Even critically acclaimed programs such as HBO’s “The Wire” got a second look. Cultural critics retroactively deemed that show perhaps the “most nuanced TV show ever made” about police, and this was no compliment. When the show’s law-enforcement characters engaged in violence, it was said to have the “effect of normalizing police brutality as a part, even a perk, of the job.” It is a testament to his sense of proportionality that “The Wire” actor Wendell Pierce was having none of this. “If you thought ‘The Wire’ was [a] glorification of policing in America you missed the point, because it was quite the opposite,” he chastised.
By and large, these critics perceive themselves to be competent enough consumers of media that they can distinguish essential from relative morality—they’re just not so sure about you.
This kind of highly academic obsession with moral absolutism contrasts mightily with the kind of deconstructionism that is designed to strip real life of categorial morality. Moral equivalencies are the currency of this new realm.

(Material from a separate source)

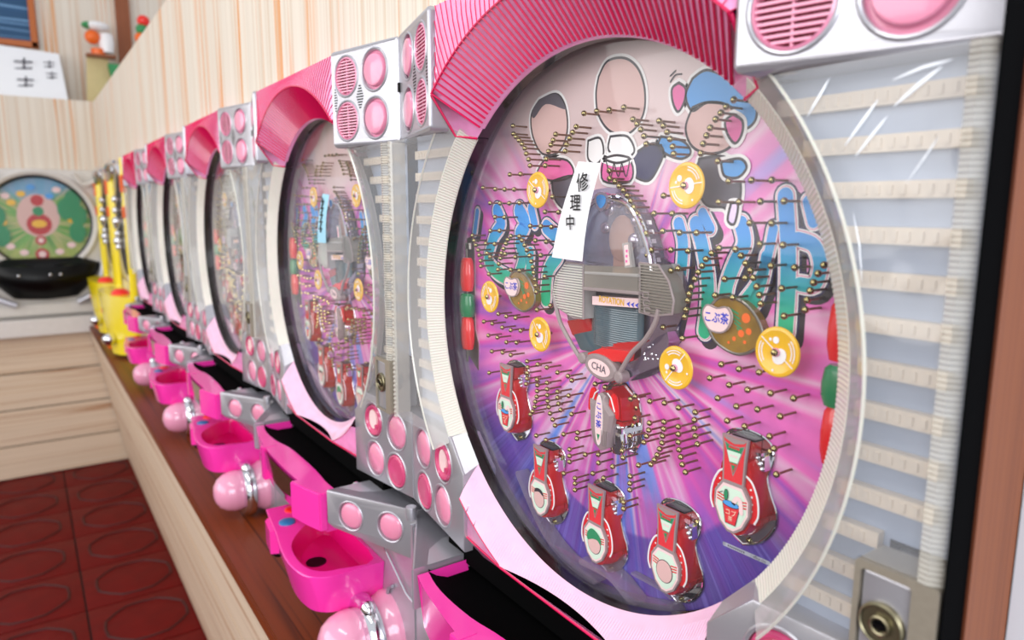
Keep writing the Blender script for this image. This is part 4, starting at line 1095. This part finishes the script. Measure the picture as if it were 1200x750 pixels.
def centre_unit(t):
    q = lambda pts, y: [(atd(a, b, y).x, atd(a, b, y).z) for a, b in pts]
    # base plate on the board
    g = G(); base = smooth_loop(q([(672, 250), (690, 226), (722, 220), (748, 232), (765, 262), (776, 300), (800, 316), (806, 350), (796, 380), (786, 398), (778, 432), (742, 446), (712, 440), (690, 412), (668, 380), (662, 330), (668, 280)], .040), 3)
    g.prism_y(base, YB, .0385); u = g.obj('centre_unit', M['violet_chrome'], t, label='clear and grey centre unit with a domed window and red steps')
    # dark window recess
    g = G(); win = smooth_loop(q([(684, 250), (700, 234), (726, 230), (746, 246), (760, 280), (764, 312), (724, 318), (690, 316), (682, 285)], .037), 3)
    g.prism_y(win, .0384, .0370); g.obj('window_recess', M['dome_mirror'], u)
    # plain tan oval figure standing in the window
    g = G(); c = atd(728, 280, .030); g.ball((c.x, c.y + .001, c.z), .0175, 14, 0, (.78, .22, 1.0)); g.box(c.x - .008, c.x + .010, .030, .036, c.z - .026, c.z - .014)
    g.obj('oval_disc', M['tan_print'], u)
    g = G(); p = atd(721, 258, .026)
    for dx, dz, r in ((-.010, .008, .006), (.000, .014, .006), (.012, .010, .006), (.018, .0, .005), (-.014, -.006, .005), (.017, -.014, .006)): g.ball((p.x + dx, .031, p.z + dz), r, 6)
    g.obj('mirror_pieces', M['chrome'], u)
    # dome rim
    for k, (off, y) in enumerate(((0, .022), (5, .016))):
        g = G(); arc = q([(668 + off, 285), (676 + off, 256), (694 + off, 236), (720, 229 + off), (742 - off, 242), (756 - off, 268), (766 - off, 300), (768 - off, 318)], y); arc = smooth_loop(arc, 4, closed=False)
        g.tube([(x, y, z) for x, z in arc], .0013, 6); g.obj('dome_rim', M['chrome'], u)
    g = G(); dm = smooth_loop(q([(670, 290), (680, 255), (700, 236), (724, 231), (746, 246), (760, 276), (768, 312), (700, 314), (672, 310)], .020), 3)
    cx = sum(a for a, b in dm) / len(dm); cz = sum(b for a, b in dm) / len(dm)
    g.loft([[(x, .036, z) for x, z in dm], [(x, .024, z) for x, z in dm], [(cx + (x - cx) * .9, .018, cz + (z - cz) * .92) for x, z in dm], [(cx + (x - cx) * .6, .0155, cz + (z - cz) * .65) for x, z in dm]], cap=False)
    g.poly([(cx + (x - cx) * .6, .0155, cz + (z - cz) * .65) for x, z in dm]); g.obj('clear_dome', M['rail_clear'], u)
    # emblem at the crown
    g = G(); e = q([(697, 229), (704, 225), (712, 229), (711, 240), (704, 248), (698, 240)], .015); g.prism_y(smooth_loop(e, 3), .0185, .0150, 0)
    ex = sum(a for a, b in e) / 6; ez = sum(b for a, b in e) / 6; flat(g, [(ex + (a - ex) * .7, ez + (b - ez) * .7) for a, b in smooth_loop(e, 3)], .0148, 1); g.obj('crown_emblem', [M['chrome'], M['sky_print']], u)
    # black and white side rail right of the window
    g = G(); sr = q([(757, 252), (764, 270), (770, 292), (772, 312), (764, 314), (760, 290), (752, 262)], .030); g.prism_y(sr, .040, .028, 0)
    for k in range(5):
        a = q([(757 + k * 3.0, 258 + k * 11), (763 + k * 2.6, 258 + k * 11), (764 + k * 2.6, 263 + k * 11), (758 + k * 3.0, 263 + k * 11)], .0275); flat(g, a, .0278, 1)
    g.obj('side_rail', [M['black'], M['white_print']], u)
    # little sign
    g = G(); s_ = q([(729, 285), (737, 284), (741, 313), (732, 314)], .012); g.prism_y(s_, .0150, .0120, 0); cx = sum(a for a, b in s_) / 4; cz = sum(b for a, b in s_) / 4
    flat(g, [(cx + (a - cx) * .6, cz + (b - cz) * .82) for a, b in s_], .0118, 1); [flat(g, round_rect(cx - .0010, cx + .0010, cz - .0052 + k * .0036, cz - .0034 + k * .0036, .0004, 2), .0116, 2) for k in range(3)]; g.obj('upright_sign', [M['smoke_light'], M['badge_pink'], M['pink_print']], u)
    # cross beam
    def slab(name, pts, y0, y1, mk, bev=.0006, label=None):
        g = G(); g.prism_y(q(pts, y1), y0, y1); return g.obj(name, M[mk] if isinstance(mk, str) else mk, u, bevel=bev, label=label)
    slab('beam_highlight', [(684, 318), (748, 321), (748, 325), (684, 321)], .0135, .0112, 'smoke_light')
    slab('cross_beam', [(684, 311), (748, 313), (748, 343), (684, 337)], .036, .012, 'smoke')
    slab('cross_beam_lip', [(682, 336), (749, 342), (749, 346), (682, 340)], .030, .0105, 'outline_grey')
    slab('beam_back', [(686, 309), (756, 311), (756, 366), (686, 366)], .0384, .036, 'dark_print')
    # wings with ribs
    wl = [(664, 307), (684, 310), (684, 374), (672, 372), (654, 360), (648, 344), (652, 324)]
    wr = [(750, 308), (772, 311), (784, 330), (790, 352), (788, 368), (766, 370), (750, 366)]
    for nm, pts in (('left', wl), ('right', wr)):
        g = G(); P_ = q(pts, .014); g.prism_y(P_, .030, .0150, 0)
        zs = [b for a, b in P_]; z = min(zs) + .002
        while z < max(zs) - .001:
            xs = []
            for i in range(len(P_)):
                a, b = P_[i], P_[(i + 1) % len(P_)]
                if (a[1] - z) * (b[1] - z) < 0: xs.append(a[0] + (b[0] - a[0]) * (z - a[1]) / (b[1] - a[1]))
            if len(xs) >= 2: g.box(min(xs) + .0006, max(xs) - .0006, .0130, .0152, z - .00045, z + .00045, 2)
            z += .0020
        P2 = [(x, .0138, z) for x, z in P_]; g.tube(P2 + [P2[0]], .0009, 6, 1)
        g.obj('ribbed_wing', [M['smoke_light' if nm == 'left' else 'smoke'], M['outline_grey'], M['white_ring'] if nm == 'left' else M['dull_metal']], u)
    g = G(); P_ = q([(751, 340), (762, 342), (768, 368), (756, 370)], .012)
    for k in range(3): g.tube([(x * 1, .0128, z) for x, z in [(a + .0002, b) for a, b in round_rect(P_[0][0] + .001 + k * .0010, P_[0][0] + .0065 + k * .0010, P_[0][1] - .0050 - k * .0052, P_[0][1] - .0012 - k * .0052, .001)]], .0004, 5)
    g.obj('raised_marks', M['outline_grey'], u)
    # lettered band and drum
    g = G(); bd = q([(694, 347), (749, 350), (749, 361), (694, 357)], .016); g.prism_y(bd, .034, .0160, 0)
    cx = sum(a for a, b in bd) / 4; cz = sum(b for a, b in bd) / 4
    text(g, 'ROTATION', .0066, (cx - .0035, .0157, cz + .0002), 1, rot=.0, sx=.80, bold=.02)
    for k in range(3): x = cx + .0125 + k * .0042; flat(g, [(x, cz), (x + .0036, cz + .0020), (x + .0028, cz), (x + .0036, cz - .0020)], .0157, 2)
    g.obj('lettered_band', [M['badge_pink'], M['yellow'], M['blue_print']], u)
    g = G(); dr = q([(692, 358), (750, 362), (751, 402), (706, 404), (692, 388)], .030)
    z0, z1 = min(b for a, b in dr), max(b for a, b in dr); x0, x1 = min(a for a, b in dr), max(a for a, b in dr)
    rings = []
    for k in range(17):
        a = -pi / 2 + pi * k / 16; x = (x0 + x1) / 2 + (x1 - x0) / 2 * sin(a); y = .034 - .012 * cos(a); rings.append([(x, y, z0 + (z1 - z0) * j / 40 + 0, ) if 0 else (x, y + (.0004 if j % 2 else 0), z0 + (z1 - z0) * j / 40) for j in range(41)])
    g.loft(rings, closed=False); g.obj('turning_drum', M['teal_dark'], u, label='dark ribbed drum')
    # red interior and steps
    slab('red_side_wall', [(664, 376), (690, 372), (702, 400), (684, 404), (670, 392)], .038, .030, 'red_clear')
    slab('dark_floor', [(672, 392), (700, 386), (716, 400), (700, 414), (680, 410)], .036, .026, 'teal_dark')
    slab('red_step', [(704, 406), (718, 405), (718, 402), (752, 400), (752, 418), (734, 428), (706, 420)], .038, .022, 'red_clear')
    slab('red_step', [(682, 416), (704, 408), (738, 412), (736, 424), (700, 424)], .034, .016, 'red')
    # curved arms
    for pts in ([(649, 346), (656, 376), (668, 400), (680, 420)], [(727, 436), (740, 414), (756, 398), (768, 378), (772, 362)]):
        g = G(); P_ = smooth_loop(q(pts, .014), 4, closed=False); g.tube([(x, .0140, z) for x, z in P_], .0018, 8); g.obj('curved_arm', M['outline_grey'], u)
    # CHA plate
    c = atd(702, 431, .013); g = G()
    def el(a, b): return [(c.x + x * cos(-.12) - z * sin(-.12), c.z + x * sin(-.12) + z * cos(-.12)) for x, z in circle(0, 0, a, 28, b)]
    g.loft([[(x, .022, z) for x, z in el(.0185, .0095)], [(x, .0145, z) for x, z in el(.0185, .0095)], [(x, .0130, z) for x, z in el(.0165, .0080)]], mi=0)
    flat(g, el(.0125, .0060), .0127, 1); text(g, 'CHA', .0078, (c.x, .0124, c.z), 2, rot=-.12, bold=.01)
    for dx, dz in ((-.0195, .004), (.0215, -.0030)): g.lathe([(.0045, .020), (.0045, .0125), (.0032, .0112), (0, .0110)], (c.x + dx, 0, c.z + dz), n=14, mi=0)
    g.obj('name_plate', [M['outline_grey'], M['badge_pink'], M['grey_print']], u, label='oval plate reading CHA')
    # studded violet cone lower right
    g = G(); P_ = q([(728, 448), (726, 436), (752, 404), (782, 389), (784, 402), (774, 428), (744, 440)], .022)
    g.prism_y(P_, .040, .022, 0)
    for k in range(14):
        a = random.random(); b = random.random(); x = P_[2][0] + (.002 + a * .014); z = P_[2][1] - .012 + b * .012 + a * .004; g.ball((x, .0218, z), .0009, 4, 1)
    g.obj('studded_cone', [M['violet_chrome'], M['chrome']], u)
    slab('clear_bracket', [(770, 313), (790, 309), (795, 318), (795, 345), (788, 352)], .038, .030, 'smoke_light')

# ------------------------------------------------------------------ the room
def struct(name, g, m, **kw):
    o = g.obj(name, m, **kw); o['kind'] = 'structure'; return o
XB = -3.60
# floor with square tiles
g = G(); g.box(-4.0, 1.6, -3.4, .10, ZF - .06, ZF - .006); floor = struct('floor', g, M['grout'], smooth=0)
g = G(); s = .305 / 2 - .003
g.loft([[(-s, -s, -.005), (s, -s, -.005), (s, s, -.005), (-s, s, -.005)], [(-s, -s, -.001), (s, -s, -.001), (s, s, -.001), (-s, s, -.001)], [(-s + .004, -s + .004, 0), (s - .004, -s + .004, 0), (s - .004, s - .004, 0), (-s + .004, s - .004, 0)]], mi=0)
oct_ = [(.118 * cos(pi / 8 + k * pi / 4), .118 * sin(pi / 8 + k * pi / 4)) for k in range(8)]
oct_ = [(x * 1.0, y * 1.0) for x, y in oct_]
for k in range(8):
    a, b = oct_[k], oct_[(k + 1) % 8]; g.tube([(a[0], a[1], .0005), ((a[0] + b[0]) * .52, (a[1] + b[1]) * .52, .0008), (b[0], b[1], .0005)], .004, 4, 1)
TILE = g.mesh('tile', [M['tile'], M['tile_line']], 40)
for i in range(12):
    for j in range(4):
        o = bpy.data.objects.new('tile', TILE); COL.objects.link(o); o.parent = floor
        o.location = (-3.42 + i * .305 - .03, -.27 - .1525 - j * .305 + .305, ZF)
# end wall: cream plank base, worktop, striped panel, alcove
g = G(); g.box(XB - .02, XB + .04, -3.4, .10, ZF, -.505); wb = struct('wall_back', g, M['grout'], smooth=0)
for k in range(4):
    z1 = -.505 - k * .172; g = G(); g.box(XB + .042, XB + .056 - .0, -3.4, .02, max(ZF + .004, z1 - .170), z1 - .004)
    g.obj('plank', M['stripe_z'], wb, bevel=.002)
g = G(); g.box(XB - .02, XB + .12, -3.4, -.075, -.500, -.4240)
o = g.obj('worktop', M['white_slab'], bevel=.004); tag(o, 'white worktop slab under the far white pachinko machine', 'worktop')
g = G(); g.box(XB - .035, XB - .012, -3.4, .03, .262, .585); struct('wall_back_panel', g, M['stripe_y'], smooth=0).name = 'wall_back.001'
g = G(); g.box(XB - .36, XB - .035, -3.4, .60, .560, .585); struct('trim_1', g, M['stripe_y'], smooth=0)
g = G(); g.box(XB - .40, XB - .36, -3.4, .60, .585, 1.75); struct('wall_back.002', g, M['stripe_y'], smooth=0)
g = G(); g.box(XB - .36, XB - .32, .165, .228, .585, 1.75); struct('trim_2', g, M['wood_brown'], smooth=0)
g = G(); g.box(XB - .36, -2.2, .60, .64, .0, 1.75); struct('wall_far', g, M['white_wall'], smooth=0)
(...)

That thinking goes like this: Sure, Venezuela’s Nicolas Maduro might have impoverished, repressed, and even murdered his citizens. But the United States participated in the overthrow of Salvador Allende’s government in Chile nearly a half-century ago, so it would be pure hypocrisy for Washington to speak up for Venezuela’s besieged democrats. It does seem like China is funneling Uighurs into concentration camps and forced labor mills, ethnically cleansing the semi-autonomous region they once called home. But America once countenanced the institution of slavery and struggles with the legacy of Jim Crow, so who are we to judge? Sure, the Islamic State caliphate engaged in a few crimes against humanity in the effort to safeguard its ever-expanding borders, but, you know, Israel.
These moral equivalencies are an effort to evade reality—not confront it. It’s an impulse the left might find more recognizable when it is evinced by President Donald Trump, who all-too-frequently appeals to dubious parallels between Moscow’s conduct and our own only to avoid having to confront the reality of the threat posed by Russia.
This discrepancy clarifies the demand among culture critics for less moral ambiguity in entertainment. The activist who sees the world as a matrix of moral uncertainties is drowning in relativism. He is starved for immutable, righteous truths. She cannot abide the lack of clearly defined black hats and white hats in media, not just because she is worried you are an impressionable sop but because it is deeply unsatisfying. Media is supposed to be escapist, after all. And if you spent your days demanding a sort of pedagogic moralism from the world around you, you’d be exhausted, too.